I truly enjoyed my visit on the last visit to SF, which was soo long ago. I didn't really know anything about it before, but we were lucky to be staying with friends who lived in the city, and they played tour guide. Thank you for the background. If I was told it then, I had long forgotten it.

Michael Hampton said...

It is one of my favorite places in the city too. The Palace of Fine Arts represents one of the finest examples of American Beaux Arts style architecture. As a kid I remember scaling the walls and climbing up as high as I could. I was always fascinated by the maidens on the entablatures, wondering what they were looking at too!

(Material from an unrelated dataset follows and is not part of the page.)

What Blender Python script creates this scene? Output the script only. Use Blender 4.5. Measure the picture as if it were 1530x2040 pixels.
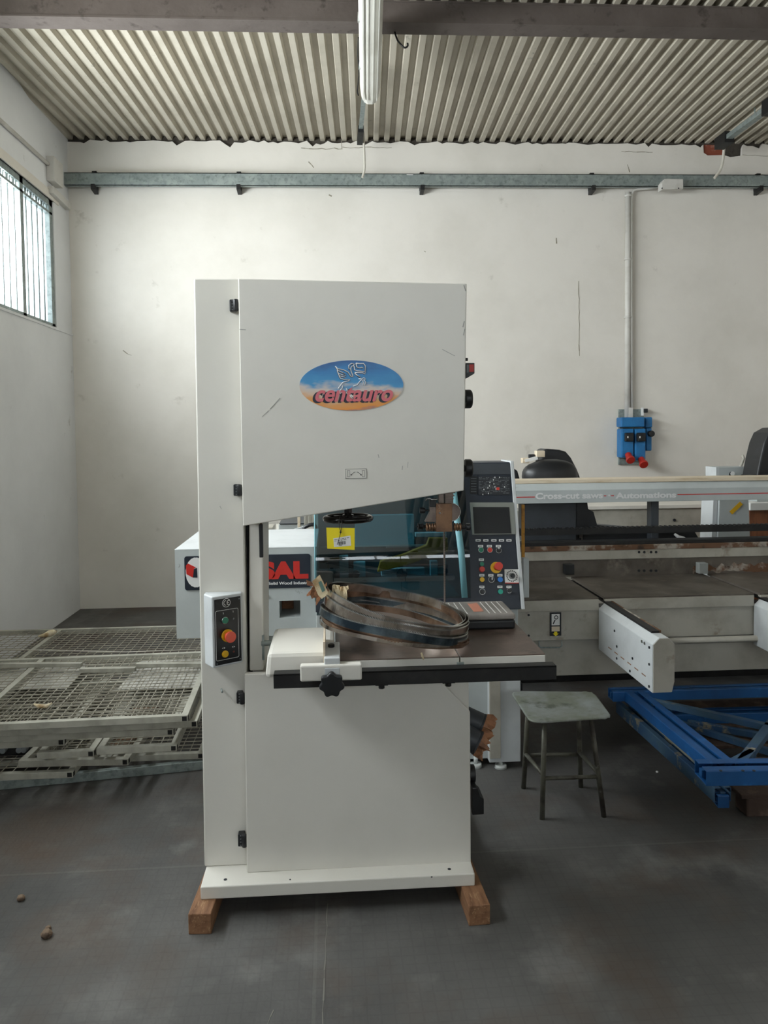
import bpy, bmesh, math, random
from mathutils import Vector, Matrix, Euler
random.seed(7)
S = bpy.context.scene
for o in list(bpy.data.objects): bpy.data.objects.remove(o)
COL = S.collection
PI = math.pi

# ------------------------------------------------------------------ camera
W_, H_ = 1530, 2040
F_, CX, CY, EYE = 1532.0, 765.0, 926.0, 1.67
yaw, pitch, roll = math.atan(104/1532), math.atan(70/1532), 0.0105
fw = Vector((math.sin(yaw)*math.cos(pitch), math.cos(yaw)*math.cos(pitch), -math.sin(pitch)))
rt0 = Vector((math.cos(yaw), -math.sin(yaw), 0)); up0 = rt0.cross(fw)
rt = rt0*math.cos(roll) - up0*math.sin(roll); up = up0*math.cos(roll) + rt0*math.sin(roll)
cam = bpy.data.cameras.new('camera'); camo = bpy.data.objects.new('camera', cam); COL.objects.link(camo)
mw = Matrix(((rt.x, up.x, -fw.x, 0), (rt.y, up.y, -fw.y, 0), (rt.z, up.z, -fw.z, EYE), (0, 0, 0, 1)))
camo.matrix_world = mw
cam.sensor_fit = 'VERTICAL'; cam.sensor_height = 36; cam.lens = 36*F_/H_
cam.shift_y = -(H_/2 - CY)/H_; cam.clip_start = .05
S.camera = camo
O_ = Vector((0, 0, EYE))
def ray(x, y): return fw + rt*((x-CX)/F_) - up*((y-CY)/F_)
def PY(x, y, Y): r = ray(x, y); return O_ + r*(Y/r.y)
def PZ(x, y, Z): r = ray(x, y); return O_ + r*((Z-EYE)/r.z)
def PX(x, y, X): r = ray(x, y); return O_ + r*(X/r.x)
def PP(x, y, p, n): r = ray(x, y); return O_ + r*((p-O_).dot(n)/r.dot(n))

# ------------------------------------------------------------------ world, lights, exposure
w = bpy.data.worlds.new('sky'); S.world = w; w.use_nodes = True
bgn = w.node_tree.nodes['Background']; bgn.inputs[0].default_value = (.93, .965, 1, 1); bgn.inputs[1].default_value = 4.6
S.view_settings.view_transform = 'Standard'; S.view_settings.look = 'None'
S.view_settings.exposure = 0.35; S.view_settings.gamma = 1; S.view_settings.use_curve_mapping = False
def area(name, loc, rot, sx, sy, e, col):
    l = bpy.data.lights.new(name, 'AREA'); l.shape = 'RECTANGLE'; l.size = sx; l.size_y = sy; l.energy = e; l.color = col
    o = bpy.data.objects.new(name, l); COL.objects.link(o); o.location = loc; o.rotation_euler = rot
    return o
# daylight entering by the barred window on the left and by the windows of the wall behind the viewer
area('left_window_daylight', (-2.56, 3.6, 3.14), (0, -PI/2, 0), 1.05, 5.2, 390, (1, .98, .95))
area('rear_window_daylight', (1.0, -4.65, 3.0), (PI/2, 0, 0), 5.6, 1.3, 15, (1, .975, .94))

# ------------------------------------------------------------------ materials
def lin(c):
    if isinstance(c, str): c = [int(c[i:i+2], 16)/255 for i in (0, 2, 4)]
    return tuple((v/12.92 if v <= .04045 else ((v+.055)/1.055)**2.4) for v in c) + (1,)
def mat(name, col, rough=.5, metal=0, var=None, bump=None, spec=.5, vscale=(1, 1, 1)):
    """var = list of (colour, noise scale, low, high); bump = (scale, strength)"""
    m = bpy.data.materials.new(name); m.use_nodes = True; nt = m.node_tree; N = nt.nodes; L = nt.links
    b = N['Principled BSDF']; b.inputs['Roughness'].default_value = rough; b.inputs['Metallic'].default_value = metal
    b.inputs['Specular IOR Level'].default_value = spec
    b.inputs['Base Color'].default_value = lin(col)
    tc = N.new('ShaderNodeTexCoord'); mp = N.new('ShaderNodeMapping'); mp.inputs['Scale'].default_value = vscale
    L.new(tc.outputs['Object'], mp.inputs[0])
    prev = None
    for i, (c2, sc, lo, hi) in enumerate(var or []):
        n = N.new('ShaderNodeTexNoise'); n.inputs['Scale'].default_value = sc; n.inputs['Detail'].default_value = 6
        n.inputs['Roughness'].default_value = .62
        mp2 = N.new('ShaderNodeMapping'); mp2.inputs['Location'].default_value = (i*3.7, i*1.3, i*5.1)
        L.new(mp.outputs[0], mp2.inputs[0]); L.new(mp2.outputs[0], n.inputs['Vector'])
        r = N.new('ShaderNodeMapRange'); r.inputs[1].default_value = lo; r.inputs[2].default_value = hi
        L.new(n.outputs[0], r.inputs[0])
        mx = N.new('ShaderNodeMix'); mx.data_type = 'RGBA'
        L.new(r.outputs[0], mx.inputs[0])
        if prev is None: mx.inputs[6].default_value = lin(col)
        else: L.new(prev, mx.inputs[6])
        mx.inputs[7].default_value = lin(c2); prev = mx.outputs[2]
    if prev is not None: L.new(prev, b.inputs['Base Color'])
    if bump:
        n = N.new('ShaderNodeTexNoise'); n.inputs['Scale'].default_value = bump[0]; n.inputs['Detail'].default_value = 5
        L.new(mp.outputs[0], n.inputs['Vector'])
        bp = N.new('ShaderNodeBump'); bp.inputs['Strength'].default_value = bump[1]; bp.inputs['Distance'].default_value = .01
        L.new(n.outputs[0], bp.inputs['Height']); L.new(bp.outputs[0], b.inputs['Normal'])
    return m
MT = {}
def mm(k, *a, **kw):
    MT[k] = mat(k, *a, **kw); return MT[k]
mm('plaster', 'e6e1d9', .9, var=[('dad5cc', 1.1, .42, .7), ('bfb9ae', 3.5, .66, .8), ('8d8880', 9, .74, .79)], bump=(18, .15), spec=.2)
mm('plaster_left', 'e8e9ea', .9, var=[('dfe0e1', 1.2, .4, .7), ('b5b3ae', 5, .68, .8)], bump=(18, .15), spec=.2)
mm('gap_shade_core', '4d4842', .9, var=[('35322e', 8, .55, .7)], bump=(30, .5), spec=.2)  # wall core darkened to paint the shade of the gap under the roof
mm('brick', '8d4a37', .9, var=[('a98a7c', 14, .55, .65)], bump=(30, .5))
mm('dark_gap', '1c1c1c', .9)
mm('sheet_roof', 'bfb8a9', .55, var=[('aba495', 2, .45, .7), ('8b877c', 7, .66, .76)], spec=.35)
mm('rust_beam', '554c47', .8, var=[('5f5651', 3, .4, .6), ('3c332f', 9, .58, .7)], bump=(30, .2))
mm('galv', '8c9694', .5, .4, var=[('9da6a3', 12, .45, .65), ('707a77', 30, .5, .7)])
mm('white_paint', 'dddad2', .38, var=[('d5d2ca', 2, .45, .7), ('a5a39c', 12, .74, .8)], bump=(180, .03))
mm('saw_white', 'dedbd3', .42, var=[('d7d4cb', 1.6, .4, .7)], bump=(220, .04))
mm('machine_grey', 'b9bfbf', .45, var=[('acb2b2', 3, .4, .7), ('6f6c66', 14, .7, .76)])
mm('machine_cream', 'b3afa4', .5, var=[('a19c90', 5, .45, .65), ('7a6a55', 6, .62, .76), ('5a4026', 11, .7, .78)])
mm('machine_white', 'ccd0d2', .42, var=[('b9bdbf', 4, .45, .7), ('8c8a84', 10, .68, .76)])
mm('worn_steel', '6f6860', .45, .35, var=[('4d463f', 4, .42, .66), ('8d847a', 7, .6, .75)])
mm('table_steel', '5f5048', .42, .35, var=[('84746a', 3, .45, .65), ('2e2622', 8, .55, .7)])
mm('rusty', '6a4c37', .8, var=[('a9a196', 6, .5, .58), ('3c2c22', 14, .55, .7)])
mm('gloss_black', '0c0d0f', .12)
mm('black_plastic', '17191c', .42, var=[('202327', 10, .5, .7)])
mm('black_metal', '1d1d1e', .5, .2, var=[('2c2b2a', 14, .5, .7)])
mm('navy_panel', '1b2330', .42, var=[('232c39', 3, .45, .65)])
mm('case_lid', '77726d', .5, var=[('8f8984', 5, .45, .65)]); mm('case_print', 'c58068', .6, var=[('8f7a70', 20, .5, .6)])
mm('charcoal', '3b4046', .5, var=[('32363b', 4, .45, .65)])
mm('black_face', '14171c', .35)
mm('brass_guide', '8a6a50', .38, .55, var=[('6b5040', 14, .45, .65), ('b0927a', 30, .6, .7)])
mm('grey_guide', '82756d', .4, .6, var=[('5f544e', 16, .45, .65)])
mm('chrome', 'c8ccce', .18, 1)
mm('blade_steel', 'ddd4cb', .18, 1, var=[('a0968e', 9, .42, .62), ('e1dad3', 22, .6, .7)])
mm('blade_blue', '74858f', .24, .85, var=[('33414d', 9, .42, .62)])
mm('blade_copper', 'bd9f88', .24, .9, var=[('5b473b', 9, .42, .62)])
mm('kraft', 'd9caa8', .85, var=[('a98d66', 12, .5, .62), ('e3d9c2', 9, .55, .65)], bump=(50, .4))
mm('tape_brown', 'a3714e', .6, var=[('6f4a33', 18, .45, .65)], bump=(40, .5))
mm('print_green', '5d7b74', .7)
mm('yellow', 'f3df1c', .5); mm('label_white', 'e6e6e4', .5); mm('ink', '20242a', .6)
mm('red_btn', 'c63a2c', .35); mm('green_btn', '16775b', .35); mm('yellow_btn', 'd9a818', .35)
mm('blue_btn', '2573c4', .35); mm('teal_btn', '159a86', .35); mm('orange_red', 'e2563e', .35)
mm('dim_red', '6d2e22', .5); mm('dim_grey', '777b7e', .5)
mm('sign_red', 'c3281f', .45); mm('logo_white', 'dcdcdc', .45)
mm('pink_text', 'd9717a', .5); mm('shadow_print', '2f3340', .6)
mm('blue_plastic', '1f72ad', .4, var=[('1b639b', 8, .45, .65)]); mm('red_cap', 'b02a20', .4)
mm('timber', '8d6648', .75, var=[('6d4a32', 5, .45, .65), ('b08c68', 14, .58, .7)], bump=(40, .3), vscale=(6, 1, 6))
mm('pine', 'd9cbb4', .7, var=[('c2ae90', 5, .5, .7)], vscale=(1, 8, 8))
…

The weather looks like it could have been more perfect!

Slim Paley said...

Hi Stefan!
I'm ashamed to admit that I've never visited the Monument :-( I will put it on my list for the next time I'm in S.F.
Happy 4th of July to you!
xxSP

Row homes and Cobblestones said...

Stefan,
Going to SF in the fall and we will definitely stop to see this. Amazing remains from a 1915 folly of architectural beauty. I love when things meant to be fleeting remain and are left to appreciate.
Enjoyed all your CA vacation posts, you made the most out do your time. Bravo and thanks for sharing.
Vera

Mark Ruffner said...

Hi, Stefan,

How great it is that the Palace of the Fine Arts was rebuilt to become permanent! I doubt that such an undertaking would happen today, sad to say. What I love about the scale is that it is like a Piranesi etching come to life!

Glamour Drops said...

It's our luck that the temporary became the permanent - for this is one of the most astonishing examples of display architecture anywhere.

Remember studying about this in architectural history at university, but the photographs we had were absolutely nothing compared with your brilliantly clear ones. (Admittedly, it was rather a while ago that I was at uni…but I digress from your wonderful post here.)

San Francisco keeps moving into the "must see" city lists of mine. This place is yet another good excuse to go!